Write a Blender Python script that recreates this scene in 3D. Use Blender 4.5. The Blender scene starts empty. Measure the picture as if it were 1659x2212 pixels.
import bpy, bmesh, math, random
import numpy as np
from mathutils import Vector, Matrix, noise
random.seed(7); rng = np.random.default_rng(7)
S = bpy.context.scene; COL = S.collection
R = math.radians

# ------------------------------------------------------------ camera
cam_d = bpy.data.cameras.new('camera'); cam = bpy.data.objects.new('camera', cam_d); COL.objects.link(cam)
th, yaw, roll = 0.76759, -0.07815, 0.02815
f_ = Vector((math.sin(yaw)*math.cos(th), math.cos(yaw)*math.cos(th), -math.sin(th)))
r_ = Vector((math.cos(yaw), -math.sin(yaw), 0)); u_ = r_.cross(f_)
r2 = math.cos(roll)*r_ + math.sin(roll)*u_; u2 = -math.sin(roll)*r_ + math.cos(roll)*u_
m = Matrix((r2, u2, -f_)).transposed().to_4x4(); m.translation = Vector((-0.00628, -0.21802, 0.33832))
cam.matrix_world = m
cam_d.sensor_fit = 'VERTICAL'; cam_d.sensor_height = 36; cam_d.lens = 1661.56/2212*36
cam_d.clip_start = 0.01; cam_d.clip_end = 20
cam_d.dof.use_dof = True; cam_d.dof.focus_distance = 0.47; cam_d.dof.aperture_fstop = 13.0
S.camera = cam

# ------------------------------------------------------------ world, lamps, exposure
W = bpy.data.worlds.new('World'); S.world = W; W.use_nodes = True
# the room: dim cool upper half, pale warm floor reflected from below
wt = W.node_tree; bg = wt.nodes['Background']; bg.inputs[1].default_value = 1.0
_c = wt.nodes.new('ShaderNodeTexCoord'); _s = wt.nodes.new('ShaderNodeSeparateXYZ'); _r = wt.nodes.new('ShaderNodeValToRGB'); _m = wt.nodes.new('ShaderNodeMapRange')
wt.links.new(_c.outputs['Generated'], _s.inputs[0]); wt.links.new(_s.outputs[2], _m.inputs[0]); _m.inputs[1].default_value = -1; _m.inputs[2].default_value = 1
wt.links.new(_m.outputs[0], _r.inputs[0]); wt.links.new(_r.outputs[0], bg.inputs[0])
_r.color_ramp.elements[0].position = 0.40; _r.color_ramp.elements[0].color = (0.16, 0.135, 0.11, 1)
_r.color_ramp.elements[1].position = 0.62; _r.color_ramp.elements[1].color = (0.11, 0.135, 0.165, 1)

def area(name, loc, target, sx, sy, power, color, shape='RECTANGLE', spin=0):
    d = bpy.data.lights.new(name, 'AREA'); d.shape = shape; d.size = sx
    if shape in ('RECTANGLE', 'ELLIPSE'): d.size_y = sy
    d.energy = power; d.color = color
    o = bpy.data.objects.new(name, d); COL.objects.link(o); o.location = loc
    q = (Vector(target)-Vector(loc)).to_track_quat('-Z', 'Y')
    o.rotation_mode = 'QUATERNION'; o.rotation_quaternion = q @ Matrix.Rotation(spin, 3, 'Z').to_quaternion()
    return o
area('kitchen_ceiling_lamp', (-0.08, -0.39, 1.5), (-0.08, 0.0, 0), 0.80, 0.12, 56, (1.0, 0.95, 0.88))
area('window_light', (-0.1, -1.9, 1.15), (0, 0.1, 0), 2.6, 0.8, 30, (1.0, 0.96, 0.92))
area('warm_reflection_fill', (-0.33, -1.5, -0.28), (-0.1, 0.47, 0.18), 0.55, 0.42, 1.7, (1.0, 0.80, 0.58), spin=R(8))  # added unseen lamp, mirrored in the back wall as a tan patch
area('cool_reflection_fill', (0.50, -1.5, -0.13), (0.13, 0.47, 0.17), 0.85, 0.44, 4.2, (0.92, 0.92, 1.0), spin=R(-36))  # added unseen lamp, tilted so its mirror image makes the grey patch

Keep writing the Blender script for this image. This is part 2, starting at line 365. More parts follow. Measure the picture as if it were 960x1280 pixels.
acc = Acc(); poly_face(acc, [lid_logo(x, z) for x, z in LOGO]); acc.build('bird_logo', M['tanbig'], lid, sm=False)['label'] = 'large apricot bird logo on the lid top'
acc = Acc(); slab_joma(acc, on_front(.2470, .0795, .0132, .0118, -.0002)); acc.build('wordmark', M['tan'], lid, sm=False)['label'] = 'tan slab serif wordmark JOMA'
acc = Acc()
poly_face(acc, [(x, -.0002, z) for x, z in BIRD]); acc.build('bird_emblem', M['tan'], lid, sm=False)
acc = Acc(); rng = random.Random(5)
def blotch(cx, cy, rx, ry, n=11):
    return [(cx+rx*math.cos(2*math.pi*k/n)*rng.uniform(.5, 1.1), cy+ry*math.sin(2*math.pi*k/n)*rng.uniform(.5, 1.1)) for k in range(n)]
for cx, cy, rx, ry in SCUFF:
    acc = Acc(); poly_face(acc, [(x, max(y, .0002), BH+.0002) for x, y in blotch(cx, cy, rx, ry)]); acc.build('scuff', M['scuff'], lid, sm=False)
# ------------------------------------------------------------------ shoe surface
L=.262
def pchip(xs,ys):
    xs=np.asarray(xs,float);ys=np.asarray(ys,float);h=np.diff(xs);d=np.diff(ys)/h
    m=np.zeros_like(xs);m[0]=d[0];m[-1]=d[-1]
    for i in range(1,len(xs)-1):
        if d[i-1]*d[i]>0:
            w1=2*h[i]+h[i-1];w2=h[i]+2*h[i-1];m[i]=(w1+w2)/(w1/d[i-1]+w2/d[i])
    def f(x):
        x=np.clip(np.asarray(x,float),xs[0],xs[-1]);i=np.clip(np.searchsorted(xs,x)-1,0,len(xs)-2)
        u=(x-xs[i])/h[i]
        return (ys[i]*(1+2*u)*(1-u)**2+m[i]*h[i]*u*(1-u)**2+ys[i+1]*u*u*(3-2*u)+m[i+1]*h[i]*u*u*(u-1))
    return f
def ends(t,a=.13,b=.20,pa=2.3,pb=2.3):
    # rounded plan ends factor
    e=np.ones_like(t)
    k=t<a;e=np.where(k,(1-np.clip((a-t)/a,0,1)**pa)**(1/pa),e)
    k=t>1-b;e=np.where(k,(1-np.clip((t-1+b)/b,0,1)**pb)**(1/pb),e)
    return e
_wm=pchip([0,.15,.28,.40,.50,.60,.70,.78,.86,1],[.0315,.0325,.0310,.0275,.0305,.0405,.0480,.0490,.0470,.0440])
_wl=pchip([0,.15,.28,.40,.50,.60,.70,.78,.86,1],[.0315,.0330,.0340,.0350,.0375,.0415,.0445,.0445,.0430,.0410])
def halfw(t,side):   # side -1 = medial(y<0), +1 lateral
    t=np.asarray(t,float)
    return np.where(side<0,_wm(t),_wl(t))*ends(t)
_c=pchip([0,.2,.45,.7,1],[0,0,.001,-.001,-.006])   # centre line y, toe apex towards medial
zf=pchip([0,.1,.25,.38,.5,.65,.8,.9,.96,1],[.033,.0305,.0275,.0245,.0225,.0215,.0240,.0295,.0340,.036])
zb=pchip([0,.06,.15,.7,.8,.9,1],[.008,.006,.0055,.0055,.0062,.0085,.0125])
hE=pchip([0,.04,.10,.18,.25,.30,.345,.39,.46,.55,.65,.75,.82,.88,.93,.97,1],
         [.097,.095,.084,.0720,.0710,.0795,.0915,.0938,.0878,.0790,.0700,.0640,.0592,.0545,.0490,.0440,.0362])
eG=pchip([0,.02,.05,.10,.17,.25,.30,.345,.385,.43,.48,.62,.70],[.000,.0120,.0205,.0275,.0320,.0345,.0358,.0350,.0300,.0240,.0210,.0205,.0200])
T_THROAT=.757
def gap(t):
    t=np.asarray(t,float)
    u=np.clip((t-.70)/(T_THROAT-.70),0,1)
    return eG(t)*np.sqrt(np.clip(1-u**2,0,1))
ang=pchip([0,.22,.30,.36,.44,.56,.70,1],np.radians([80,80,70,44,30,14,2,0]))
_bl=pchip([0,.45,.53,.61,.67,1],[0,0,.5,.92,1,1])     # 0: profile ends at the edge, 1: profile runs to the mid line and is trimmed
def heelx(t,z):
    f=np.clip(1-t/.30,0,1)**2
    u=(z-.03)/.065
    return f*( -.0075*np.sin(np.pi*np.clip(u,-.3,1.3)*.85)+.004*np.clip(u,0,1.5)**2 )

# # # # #

== Instruction ==
Return exactly, please, the lines of the material from the first one down to and including the line where "R = math.radians" appears.

== Output for this task ==
Write a Blender Python script that recreates this scene in 3D. Use Blender 4.5. The Blender scene starts empty. Measure the picture as if it were 1659x2212 pixels.
import bpy, bmesh, math, random
import numpy as np
from mathutils import Vector, Matrix, noise
random.seed(7); rng = np.random.default_rng(7)
S = bpy.context.scene; COL = S.collection
R = math.radians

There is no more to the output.